WASHINGTON – Two Maryland lawmakers on Thursday defended federal agencies’ employment policies against critics who said white male workers have been hurt by race-based promotion practices.
Rep. Constance Morella, R-Montgomery, acknowledged there are cases of reverse discrimination, but said affirmative action programs have helped achieve a more diverse federal work place.
“To uproot affirmative action polices would freeze this progress in place,” she said.
Morella said affirmative action isn’t designed to hurt men but to find qualified applicants in under-represented populations. “Affirmative action says that if you don’t have these people, search,” she said.
Rep. Elijah Cummings, D-Baltimore, told the House Government Reform and Oversight civil service subcommittee that affirmative action remains necessary. “There are a lot of people who are being left out of the system,” he said.
Del. Eleanor Holmes Norton, D-D.C., said there is little evidence to support claims of widespread discrimination against men, pointing to complaints filed at the Equal Employment Opportunity Commission.
White men employed by the federal government filed 9,719 race-based complaints with the EEOC – 4.1 percent of the 239,744 total – between 1987 and 1994. They filed 17.6 percent of 27,898 sex discrimination complaints for that same time period.

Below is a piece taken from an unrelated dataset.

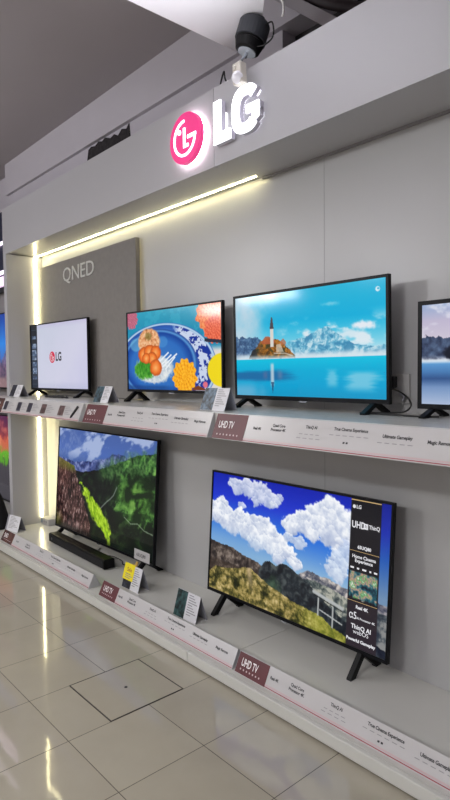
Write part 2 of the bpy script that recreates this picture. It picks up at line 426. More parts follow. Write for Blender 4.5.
pic = [mat('dark_label_picture', (48, 46, 58), 0.3, noise=0.5, nscale=30), mat('brown_label_picture', (92, 72, 70), 0.3, noise=0.5, nscale=30)]
def captions(xs, up):
    T = [(['Real 4K'], .66), (['Quad Core', 'Processor 4K'], .70), (['ThinQ AI'], .74), (['True Cinema Experience'], .76), (['Ultimate Gameplay'], .66), (['Magic Remote'], .60)]
    out = [(x, u - (0.12 if i in (0,) else 0.0), s, 0.0185) for i, (x, (s, u)) in enumerate(zip(xs, T))]
    w = [(xs[2], .50, .12, False), (xs[2], .36, .14, False), (xs[3], .56, .20, False), (xs[3] - .01, .34, .03, True), (xs[4], .46, .16, False)]
    return out, w
GU, GL = 'label strips along the upper shelf', 'label strips along the platform edge'
tx, wd = captions([1.10, 1.232, 1.417, 1.617, 1.828, 1.997], True)
label_strip(0.80, 2.13, 1.203, -0.612, 0.12, 0.047, 'white shelf-edge strip with red panel under the lake-picture television', 0.225, tx, wd, group=GU, base=False)
tx, wd = captions([-0.222, -0.09, 0.106, 0.31, 0.515, 0.677], True)
label_strip(-0.545, 0.765, 1.203, -0.612, 0.12, 0.047, 'white shelf-edge strip with red panel under the food-picture television', 0.27, tx, wd, group=GU, base=False)
label_strip(-2.20, -0.602, 1.203, -0.612, 0.12, 0.047, 'white shelf-edge strip with small pictures under the pale-screen television', 0.19,
            pics=[(-1.945, .075, pic[0]), (-1.665, .08, pic[0]), (-1.455, .08, pic[0]), (-1.20, .085, pic[1]), (-0.90, .085, pic[1])], pen=-0.687, group=GU, base=False, redlook='QNED', redmat='brown')
tx, wd = captions([1.186, 1.321, 1.536, 1.771, 1.982, 2.16], False)
label_strip(0.937, 2.27, deckz, -0.597, 0.088, 0.044, 'low slanted strip with red panel in front of the large right-hand television', 0.205, tx, wd, group=GL)
tx, wd = captions([-0.16, -0.031, 0.187, 0.419, 0.636, 0.814], False)
label_strip(-0.40, 0.918, deckz, -0.597, 0.088, 0.044, 'low slanted strip with red panel right of the black soundbar', 0.20, tx, wd, group=GL)
tx, wd = captions([-1.814, -1.607, -1.354, -1.106, -0.845, -0.635], False)
label_strip(-2.14, -0.54, deckz, -0.597, 0.088, 0.044, 'low slanted strip with brownish panel in front of the black soundbar', 0.235, tx, wd, group=GL, redlook='QNED', redmat='brown')

# ------------------------------------------------------------------ screen pictures (painted in numbers, vertex by vertex)
def vnoise(u, v, s, seed):
    rs = np.random.RandomState(seed); g = rs.rand(257, 257)
    x = u * s % 256; y = v * s % 256
    xi = np.floor(x).astype(int); yi = np.floor(y).astype(int); fx = x - xi; fy = y - yi
    fx = fx * fx * (3 - 2 * fx); fy = fy * fy * (3 - 2 * fy)
    a = g[yi, xi] * (1 - fx) + g[yi, xi + 1] * fx; c = g[yi + 1, xi] * (1 - fx) + g[yi + 1, xi + 1] * fx
    return a * (1 - fy) + c * fy

def fbm(u, v, s, seed, o=5, gain=0.55):
    t = 0; amp = 0.5; tot = 0
    for k in range(o):
        t = t + amp * vnoise(u + 3.1 * k, v + 1.7 * k, s * 2 ** k, seed + k); tot += amp; amp *= gain
    return t / tot

def relief(u, v, s, seed, k=4.0, o=5, dx=.7, dy=1.0):
    """light and shade of a rugged slope: big ribs lit from one side, with finer ribs on them"""
    out = 0.5
    for sc_, kk, g in ((s * .5, .62, .5), (s * 1.3, .34, .55), (s * 3.2, .16, .6)):
        e = .16 / sc_
        wx = .9 / sc_ * (fbm(u, v, sc_, seed + 50, 2) - .5); wy = .9 / sc_ * (fbm(u, v, sc_, seed + 60, 2) - .5)
        h = lambda a, b_: 1 - np.abs(2 * fbm(a + 9 + wx, b_ + 9 + wy, sc_, seed, 3, g) - 1)
        out = out + k * .22 * kk * (h(u + e * dx, v + e * dy) - h(u - e * dx, v - e * dy)) * 3.0
    return np.clip(out, 0, 1)

def sm(a, b_, x):
    t = np.clip((x - a) / (b_ - a + 1e-9), 0, 1); return t * t * (3 - 2 * t)

def mixc(img, m, c):
    c = np.array(c, float)
    m = np.clip(m, 0, 1)[..., None]
    return img * (1 - m) + (c if c.ndim > 1 else c[None, None, :]) * m

def ramp(t, stops):
    t = np.clip(t, 0, 1); xs = [s[0] for s in stops]
    return np.stack([np.interp(t, xs, [s[1][k] for s in stops]) for k in range(3)], -1)

def poly(u, v, pts):
    ins = np.zeros(u.shape, bool); n = len(pts)
    for i in range(n):
        x0, y0 = pts[i]; x1, y1 = pts[(i + 1) % n]
        c = ((y0 > v) != (y1 > v)) & (u < (x1 - x0) * (v - y0) / (y1 - y0 + 1e-12) + x0); ins ^= c
    return ins.astype(float)

def curve(u, pts): return np.interp(u, [p[0] for p in pts], [p[1] for p in pts])

def seg(u, v, pts, w):
    d = np.full(u.shape, 9.0)
    for (x0, y0), (x1, y1) in zip(pts, pts[1:]):
        dx, dy = x1 - x0, y1 - y0; t = np.clip(((u - x0) * dx + (v - y0) * dy) / (dx * dx + dy * dy), 0, 1)
        d = np.minimum(d, np.hypot((u - x0 - t * dx) * 1.74, v - y0 - t * dy))
    return sm(w, w * 0.4, d)

def paint_lake(u, v):
    A = u * 1.74
    n = fbm(A, v, 4, 3); n2 = fbm(A, v, 22, 9)
    im = ramp(v / 0.62, [(0, (40, 178, 214)), (0.45, (16, 172, 216)), (0.8, (120, 205, 228)), (1, (214, 232, 240))])
    im = mixc(im, sm(0.34, 0.0, u + 0.25 * (n - .5)) * 0.85, (214, 216, 226))
    cl = sm(0.5, 0.68, fbm(A, v * 2.0, 4, 21)) * sm(0.2, 0.40, v) * sm(0.62, 0.5, v) * sm(0.25, 0.5, u)
    im = mixc(im, cl * 0.9, (228, 234, 240))
    cl = sm(0.10, 0.03, np.hypot((u - 0.88) * 1.0, (v - 0.37) * 2) + 0.09 * (n2 - .5)) ; im = mixc(im, cl, (226, 232, 240))
    cl = sm(0.12, 0.03, np.hypot((u - 0.80), (v - 0.44) * 2.4) + 0.1 * (n2 - .5)) ; im = mixc(im, cl * .9, (218, 230, 238))
    cl = sm(0.07, 0.0, np.hypot((u - 0.68), (v - 0.16) * 3) + 0.1 * (n2 - .5)) ; im = mixc(im, cl * .6, (150, 214, 232))
    # snow mountains
    top = curve(u, [(0.3, .55), (.42, .47), (.5, .45), (.58, .40), (.64, .365), (.67, .36), (.70, .405), (.75, .46), (.82, .52), (.9, .545), (1, .55)]) + 0.03 * (n2 - .5)
    mt = (v > top) * sm(0.36, 0.46, u)
    tex = fbm(A - v * .5, v + A * .35, 26, 33)
    im = mixc(im, mt * 0.9, ramp(.75 * relief(A, v, 14, 107, 5) + .25 * tex, [(0, (44, 116, 160)), (.45, (92, 168, 200)), (1, (222, 236, 240))]))
    im = mixc(im, sm(0.55, 0.63, v + 0.06 * (n - .5)) * 0.75, (216, 230, 236))
    # far dark trees at the left
    top = 0.40 + 0.07 * (n2 - .5) + 0.10 * sm(0.08, .33, u)
    tr = (v > top) * sm(0.44, 0.30, u) * sm(0.66, 0.56, v); im = mixc(im, tr * .92, ramp(1.6 * fbm(A, v, 30, 112, 5, .7) - .3, [(0, (24, 44, 80)), (.6, (66, 100, 142)), (1, (150, 184, 206))]))
    im = mixc(im, sm(0.56, 0.62, v + .05 * (n2 - .5)) * (v < .63) * .6, (196, 214, 228))
    # island
    top = curve(u, [(.10, .63), (.13, .55), (.17, .50), (.20, .45), (.25, .425), (.29, .44), (.33, .44), (.37, .49), (.41, .55), (.45, .61)]) + 0.035 * (n2 - .5)
    isl = (v > top) * (v < .625 + .01 * n2) * (u > .10) * (u < .45)
    im = mixc(im, isl, ramp(.5 * relief(A, v, 22, 108, 5) + .5 * fbm(A, v, 30, 44), [(0, (44, 40, 34)), (.4, (110, 74, 30)), (.7, (176, 112, 40)), (1, (214, 160, 80))]))
    im = mixc(im, isl * sm(.22, .15, u + .06 * (n2 - .5)) * .85, (34, 44, 56)); im = mixc(im, isl * sm(.52, .58, fbm(A, v, 16, 113)) * .7, (52, 60, 38))
    im = mixc(im, poly(u, v, [(.20, .47), (.235, .41), (.29, .42), (.31, .47), (.295, .49), (.22, .49)]) * .85, (176, 92, 60))
    im = mixc(im, poly(u, v, [(.345, .47), (.365, .44), (.385, .47), (.385, .50), (.345, .50)]) * .8, (180, 110, 80))
    im = mixc(im, poly(u, v, [(.272, .52), (.272, .345), (.282, .31), (.295, .345), (.295, .52)]), (214, 212, 204))
    im = mixc(im, poly(u, v, [(.268, .345), (.279, .24), (.285, .22), (.291, .24), (.299, .345)]), (72, 70, 76))
    im = mixc(im, poly(u, v, [(.315, .57), (.315, .50), (.345, .49), (.37, .57)]) * .7, (206, 200, 190))
    im = mixc(im, seg(u, v, [(.30, .58), (.38, .585), (.43, .61)], .008) * .7, (220, 216, 206))
    # mist and water
    im = mixc(im, sm(0.58, 0.63, v + .02 * (n2 - .5)) * sm(.665, .63, v) * sm(.0, .05, u) * .7, (214, 230, 236))
    wv = v > .635
    wat = ramp((v - .635) / .365, [(0, (18, 190, 222)), (.3, (8, 170, 212)), (.7, (12, 160, 208)), (1, (22, 150, 196))])
    im = np.where(wv[..., None], wat, im)
    h = fbm(A * .25, v * 3, 14, 51)
    bd = sm(.73, .78, v + .05 * (h - .5)) * sm(.87, .82, v + .05 * (h - .5)) * sm(.50, .30, u + .2 * (h - .5))
    im = mixc(im, bd * .8, (34, 92, 150))
    im = mixc(im, wv * sm(.82, .95, v) * sm(.28, .08, u + .25 * (n - .5)) * .7, (120, 180, 214))
    im = mixc(im, wv * sm(.12, .04, np.abs(u - .86) + .1 * (h - .5)) * sm(.74, .80, v) * sm(.97, .88, v) * .7, (150, 208, 228))
    im = mixc(im, wv * sm(.05, .01, np.abs(u - .69) + .05 * (h - .5)) * sm(.72, .78, v) * sm(.93, .86, v) * .6, (150, 208, 228))
    im = mixc(im, sm(.02, .004, np.abs(u - .283)) * sm(.66, .70, v) * sm(.93, .88, v) * .8, (204, 214, 222))
    im = mixc(im, poly(u, v, [(.272, .86), (.285, .98), (.296, .86)]) * .8, (36, 70, 110))
    im = mixc(im, sm(.03, .0, np.abs(u - .34)) * sm(.72, .78, v) * sm(.86, .80, v) * .4, (150, 140, 170))
    im = mixc(im, sm(.03, .0, np.abs(u - .23)) * sm(.74, .78, v) * sm(.86, .80, v) * .45, (120, 110, 150))
    im = mixc(im, sm(.024, .018, np.hypot((u - .955) * 1.74, v - .085)) * .9, (232, 240, 244))
    im = mixc(im, sm(.013, .008, np.hypot((u - .958) * 1.74, v - .082)) * .9, (30, 176, 214))
    return im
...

But critics of affirmative action said EEOC officials don’t pursue complaints from white men as vigorously as they defend the rights of women and minorities.
Edward Drury, an air traffic controller who worked for the Federal Aviation Administration for 26 years, told the subcommittee his career was “destroyed” by managers who replaced him with a black man.
Drury complained to the FAA’s equal employment opportunity system, but “the department’s civil rights staff never considered the merits of the case, but rather chose to dismiss the case on a `timeliness’ technicality,” he said.
He later sued and was awarded $500,000 in damages by a jury.
FAA spokeswoman Allison Duquette said the agency would not comment on Drury’s case, but said “the FAA does not tolerate discrimination on any basis.”
Rep. Charles Canady, R-Fla., told the subcommittee that federal agencies should eliminate affirmative action policies.
“It is exceptionally difficult to defend, morally or legally, the government policy of giving race-based preferences,” he said. “We will never overcome discrimination by practicing discrimination.”
The hearing was the second of two on discrimination in the federal work place.
The testimony may be used to help mold, or kill, pending legislation, including a measure by Canady to end all federal race-based preference programs and a bill by Rep. Matthew Martinez, D-Calif., to streamline the EEOC complaint process.